私が食事の有難さを心底感じたのは、大学時代の家庭教師先でした。東京で一人暮らしを続け、3年目に入ったとき、先輩からある高校生の家庭教師を引き継ぎました。国分寺エリアに住む、ある著名な作家のお嬢さんでした。住んでいたアパートからは自転車で10分ほど。のどかな多摩の家庭菜園を抜けてのんびり週に2回通いました。
”奥様がお料理上手でね、とってもおいしいの”。そう、こちらの家庭教師は夕食付きだったのです。初日ご挨拶に伺った日、奥様が見せてくださったのは、新しいお茶碗とお箸でした。”これは先生のお茶碗ですよ。気に入っていただけるといいのですが。”あまりに嬉しくて、弾みながら帰路についたのを今でも良く覚えています。気楽なようでも、やはり今思うと一人暮らし一人の食事は寂しかったのだと思います。
著名な作家の奥様、ということで、有閑マダムを想像していたのですが、フルタイムのお仕事をされている多忙な方でした。でも、玄関には枝物のみごとな季節の花が生けられ、食事はいつも心のこもった美味しいものでした。夕食の後に勉強し、その後、デザートでお食後でした。北海道好きのご主人が大量の蟹をかかえて帰宅された日は、授業以外の日でもご馳走になっており、週の半分は出入りさせていただいていたと思います。
普段でも本当に美味しく楽しい食事だったのですが、本当にその有難さを感じたのは就職活動のときでした。まだ自分の道がわからない、本当にそれがやりたいのかはわからないけれど、でも自分を否定されたくない、という曖昧な気持ちのまま、あちこちの会社に出向いては色々言われ、困惑することの多い日々。比較的早い段階にコンサルティングファームに的を絞ったものの、自分は本当に仕事を手にすることができるのか、という不安を抱える毎日を迎えました。
おまけに、この時期、都心からかなり離れた不便な場所に住んでいたため、面接や先輩訪問が終わって帰るともうぐったりしてしまっていました。(この頃から通勤時間は30分以内と心に決めていました)何だか随分否定された気分で、家に帰っても話し相手がいない、という中、一番の救いは、家庭教師先での晩ごはんでした。気持ちが繊細になっている時は、ちょっとした記憶が鮮明に残るものです。おいしくて暖かいご飯もさることながら、”私のお茶碗”が本当にしみじみ心に染みたのを良く覚えています。
面接最終段階で、ややナーバスになっていたとき、奥様は胃にやさしいメニューをいつも気を遣って出してくださっていました。それがとても嬉しく、自分の道を見つけるまで、何とか頑張れるとそのエネルギーを感じていたものです。

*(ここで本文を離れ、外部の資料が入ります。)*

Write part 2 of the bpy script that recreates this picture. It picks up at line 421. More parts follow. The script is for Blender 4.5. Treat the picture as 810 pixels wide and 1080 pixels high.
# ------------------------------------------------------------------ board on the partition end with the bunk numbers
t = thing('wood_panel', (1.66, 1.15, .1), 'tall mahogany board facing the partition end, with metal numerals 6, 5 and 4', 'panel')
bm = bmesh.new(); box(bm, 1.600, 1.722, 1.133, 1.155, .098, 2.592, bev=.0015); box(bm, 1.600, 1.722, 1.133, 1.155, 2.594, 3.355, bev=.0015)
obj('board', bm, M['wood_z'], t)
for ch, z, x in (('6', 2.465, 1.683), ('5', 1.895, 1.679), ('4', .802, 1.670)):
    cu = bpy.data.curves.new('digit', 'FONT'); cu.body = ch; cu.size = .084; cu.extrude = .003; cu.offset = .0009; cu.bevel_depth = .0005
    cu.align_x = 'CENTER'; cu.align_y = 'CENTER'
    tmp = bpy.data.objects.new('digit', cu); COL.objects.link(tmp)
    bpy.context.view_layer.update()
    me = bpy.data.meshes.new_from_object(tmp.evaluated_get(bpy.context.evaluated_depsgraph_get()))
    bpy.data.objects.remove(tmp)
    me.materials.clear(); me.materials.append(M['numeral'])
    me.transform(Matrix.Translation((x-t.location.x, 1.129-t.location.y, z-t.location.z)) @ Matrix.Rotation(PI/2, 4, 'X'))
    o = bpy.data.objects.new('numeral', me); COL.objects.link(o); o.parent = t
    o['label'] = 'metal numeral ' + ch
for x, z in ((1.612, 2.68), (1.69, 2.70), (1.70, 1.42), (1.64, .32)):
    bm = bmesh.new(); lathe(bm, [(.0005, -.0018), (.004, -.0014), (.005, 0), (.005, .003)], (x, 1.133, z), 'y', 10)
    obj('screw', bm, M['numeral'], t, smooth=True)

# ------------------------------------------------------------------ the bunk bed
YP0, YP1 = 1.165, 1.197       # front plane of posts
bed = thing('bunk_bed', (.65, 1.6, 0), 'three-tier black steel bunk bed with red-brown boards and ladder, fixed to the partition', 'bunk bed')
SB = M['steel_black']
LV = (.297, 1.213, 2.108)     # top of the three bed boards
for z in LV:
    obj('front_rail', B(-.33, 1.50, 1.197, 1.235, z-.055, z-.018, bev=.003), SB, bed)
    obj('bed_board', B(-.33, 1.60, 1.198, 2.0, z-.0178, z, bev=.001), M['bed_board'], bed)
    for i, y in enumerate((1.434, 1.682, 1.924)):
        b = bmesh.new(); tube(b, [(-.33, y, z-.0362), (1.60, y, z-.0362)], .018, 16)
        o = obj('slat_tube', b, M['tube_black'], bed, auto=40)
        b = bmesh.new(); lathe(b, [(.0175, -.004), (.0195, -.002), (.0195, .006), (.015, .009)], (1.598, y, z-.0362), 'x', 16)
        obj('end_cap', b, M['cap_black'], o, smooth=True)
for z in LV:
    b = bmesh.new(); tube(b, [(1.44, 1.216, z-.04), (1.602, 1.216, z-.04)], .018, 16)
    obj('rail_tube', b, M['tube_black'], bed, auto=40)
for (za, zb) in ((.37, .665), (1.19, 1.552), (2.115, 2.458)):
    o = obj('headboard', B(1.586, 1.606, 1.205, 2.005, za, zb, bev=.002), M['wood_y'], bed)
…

仕事を始めてまだ慣れない時期、TVディナー、コンビニご飯、外食三昧と便利さに流れた時期も長くありました。”肉好きだよね~”と言われた時期もかなり長いです。でも、徐々に生活を見直すようになり、今ではほとんど手作りの食生活をマイペースに楽しめるようになりました。(多少は技も身につき)慌しい日でも嫌なことがあった日でも、きちんと食卓に向かえば、不思議とすっきり忘れられます。
食事は物理的に言えば、体への栄養補給でありご馳走なのでしょうが、愛情こもった料理はココロに効く最上のお手入れなのだと思うのです。